Counter-Rejections Take a Myriad of Forms

Counter rejections take all sorts of forms, as illustrated in the life of Jack Kerouac. Some edifying, some not; some beautiful, some terrifying.

The Great Rejection championed rationality. The counter-rejections celebrate irrationality, such as the occult and the absurd.

The Great Rejection championed empiricism. The counter-rejections celebrate the problem of induction and science’s relentless reversals of its own conclusions.

The Great Rejection championed progress: wealth and comfort. The counter-rejections celebrate intentional poverty and austerity (living off the grid, extreme endurance sports).

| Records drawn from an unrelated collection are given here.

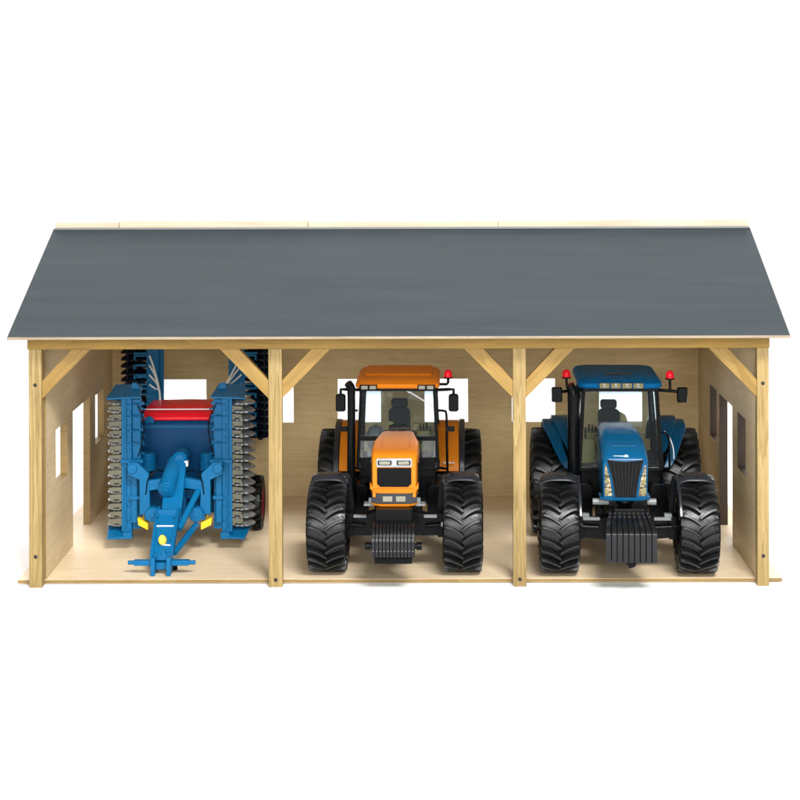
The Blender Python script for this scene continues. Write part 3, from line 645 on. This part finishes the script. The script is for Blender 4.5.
    MB().box(-4.1, 4.1, 6.0, 16.6, 17.95, 18.31).build('roof_underside', K, t, .05)
    ex = MB().curve([(-5.2, 4.6, 7.0), (-5.2, 4.6, 12), (-5.2, 4.6, 16.9), (-5.25, 4.6, 18.1), (-5.65, 4.5, 18.95)], [.66]*24+[.62, .6, .57, .54, .52, .5, .5, .5, .5], 8, 22)
    ex.build('exhaust', K, t, .03)
    for s in (-1, 1):
        x = s*6.8-.12
        mirror(t, s, x, 6.2, 17.6, 1.2, 1.7, [(s*4.1, 6.8, 18.0), (s*5.4, 6.3, 18.0), (s*6.5, 6.2, 17.9)], .2)
        MB().curve([(s*4.5, 6.5, 13.5), (s*5.0, 6.3, 13.3), (s*5.3, 6.4, 12.4), (s*5.35, 6.5, 9.4)], .13, 6, 10).tube([(s*5.35, 6.5, 9.5), (s*4.2, 7.2, 9.4)], .13, 8).build('handrail', K, t)
    beacon(t, 5.4, 6.6, 19.35, [(5.4, 6.4, 18.0), (5.4, 6.6, 19.25)])
    beacon(t, -5.85, 6.9, 19.4, [(-5.0, 6.6, 18.0), (-5.8, 6.9, 18.5), (-5.85, 6.9, 19.3)])
    MB().curve([(5.0, 8.6, 13.2), (5.5, 8.4, 12.6), (5.9, 8.2, 11.5), (6.0, 8.2, 10.2)], .06, 6, 8).build('hose', M['hose'], t)
    for o in t.children:
        if o.name.split('.')[0] in ('bonnet', 'grille', 'grille_trim', 'headlight', 'nose_lip', 'nose_crossbar', 'nose_pivot'): o.location.x -= .36*S
    return t
blue_tractor()

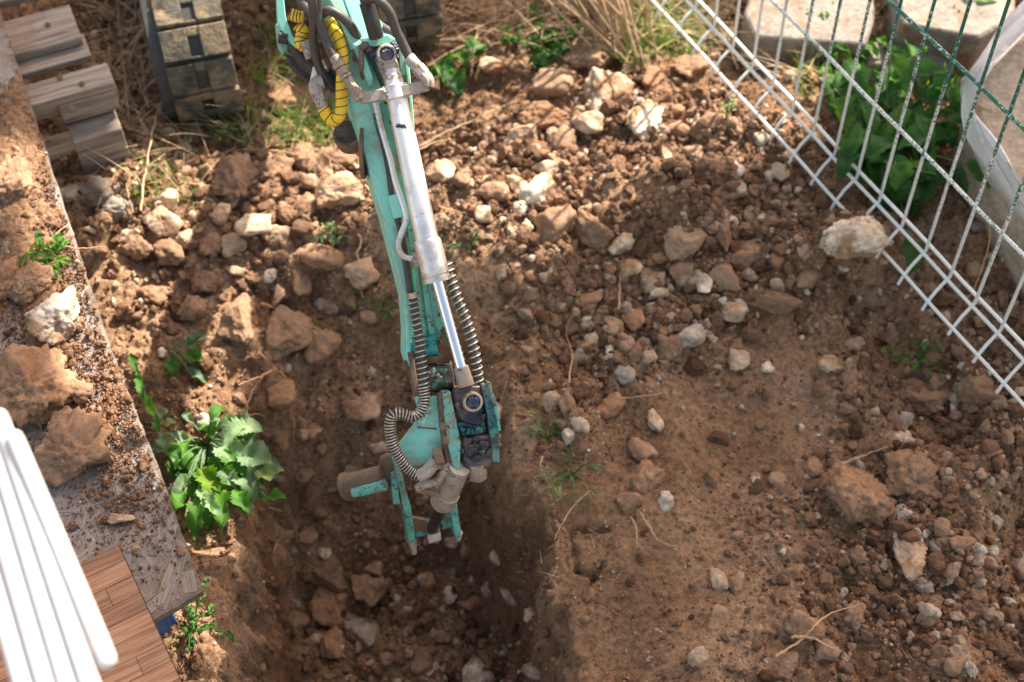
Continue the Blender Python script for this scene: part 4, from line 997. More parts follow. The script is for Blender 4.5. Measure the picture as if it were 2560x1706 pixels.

Some anti-modernists seek to raze modernity: churn the ground, upheave all foundations, and throw salt everywhere (the “Punic Option,” named after the fate of Carthage after its third defeat by Rome).

Some seek to reach back over modernity to earlier foundations. They embrace the postmodernist ideas but, instead of just rejecting everything, seek to reach back to a time before modernity was ascendant. The Bridge Option.

Such, I think, is the approach of that David Foster Wallace expert monk. He's steeped in postmodernist literature, living in accord with a rule of life developed in the 12th century. And he's a graduate of Thomas Aquinas College, which is a classical Great Books school, but he understands postmodernist literature.

And what does this monk conclude about David Foster Wallace?

He concludes that Wallace is the twentieth century's Blaise Pascal.

Pascal simultaneously recoiled from the two cutting-edge intellectual currents of his day: Montaigne’s blanket skepticism and Descartes’ rationalism. Pascal responded with a celebration of the irrational (the heart has its own reasons) and the need for humility in light of the enormous mystery that is existence (everything on the other side of Huxley's door . . . the Tao . . . my take, not the monk's).

Wallace, according to the monk, likewise recoiled from the same two intellectual currents: skepticism and rationalism, but by Wallace's era, they had grown alarmingly into postmodern skepticism and scientific rationalism. Wallace didn't recoil against modernity, the monk says. He recoiled against "hypermodernity."


Pascal and Wallace Used the Same Weapon

So, what weapon did these allies across the centuries use?

The sacred.

“Worship” appears in many key passages of Wallace’s work. In order to escape hypermodernity, Wallace knew, we needed to find something sacred.

Wallace seemed to have a rather immanent (earthly) understanding of the sacred, something he called “the sub-surface unity of all things,” but it was a sense of the sacred nonetheless.

It’s what gives Wallace’s work such absorbing interest.


Wallace and Kerouac

It all reminds me of Jack Kerouac’s On the Road.

People focused on Kerouac's “kicks,” especially the drugs and sex, but that’s not what the book was about. If drugs and sex were the points of the book, it wouldn’t have been a source of such absorbing interest back in the 1950s and 1960s. It wouldn’t have been the leitmotif of Judd Apatow’s excellent Freaks and Geeks on NBC in 2000.

On the Road is about the sacred: the need to worship, to find the Beatific Vision (“It!”) away from the conventionalities of modern life.

Likewise, the monk assures us, Wallace’s work is about the sacred. We can focus on the dissonance of his prose—the paragraphs that continue for pages, the unique punctuation—but that would be like focusing on Kerouac’s form of dissonance--the drugs and sex--and not realizing Kerouac was tearing at the conventionalities of modernity in order to get to something deeper: the sacred.

I’m not sure Wallace or Kerouac ever found the sacred, but they were trying.

And for that, they deserve respect and attention.

I think my new monk friend would agree.